Neville and stuff (Was: In Defense of Snape)

festuco vuurdame at xs4all.nl
Thu Jan 20 15:13:43 UTC 2005


No: HPFGUIDX 122494


--- In HPforGrownups at yahoogroups.com, "dungrollin"
<spotthedungbeetle at h...> wrote:

>  Why does 
> someone with the courage to shout stupefy through a broken nose and 
> point a wand that isn't going to work at a group of adult DEs 
> (including one or more that tortured his parents mad) have a boggart 
> in the shape of the potions master?  

Gerry:
Actually I thought that quite easy to understand. Neville's parents
were tortured to insanity when he was a child, too young to understand
insanity, too young to understand torture. And then, what happens to
him. From a (presumably) warm and loving environment he comes to live
with his grandmother, who constantly belittles him and tells him he is
not as good as his father was in a rather acid way. Even worse, the
whole family apparently joins in this kind of treatment, with his
uncle forgetting that he is holding him upside down outside of the
window because he is offered something to eat. So Neville comes from
an environment where he is constantly verbally abused, and even
physically by accident (but then, it was in a good cause, wasn't it? )
And then, when he is safely away  from this kind of "nurturing"
environment there is somebody even worse than his grandmother!
Somebody even more sarcastic, who has it in for him big time.
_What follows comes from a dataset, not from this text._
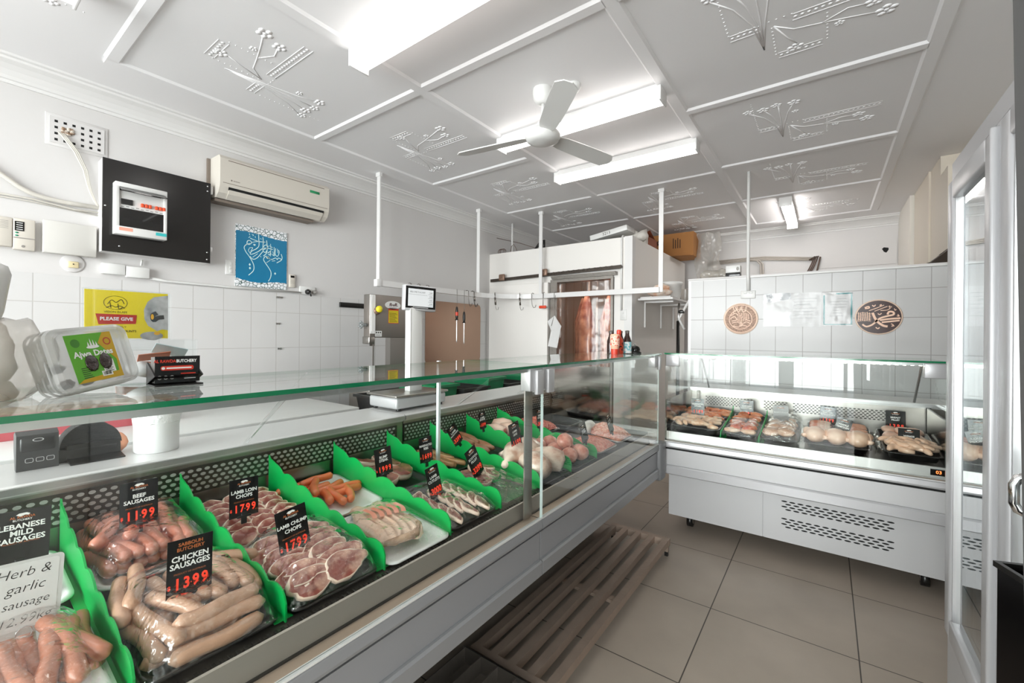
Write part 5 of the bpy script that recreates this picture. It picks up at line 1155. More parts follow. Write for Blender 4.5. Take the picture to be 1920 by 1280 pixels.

Somebody
with even a lower opinion of him than his grandmother, who though he
is a disappointment, at least cares for him. Meet professor Snape, the
potions master. No wonder he fears this man worse than anything else. 

The death eaters? What have they done to him? They may kill him, true,
but they cannot keep him in a class subject to horrid sarcasm, which
hurts and hurts and hurts for a couple of years. And at least, against
the DE's he can fight. Not against Snape. There he can only endure.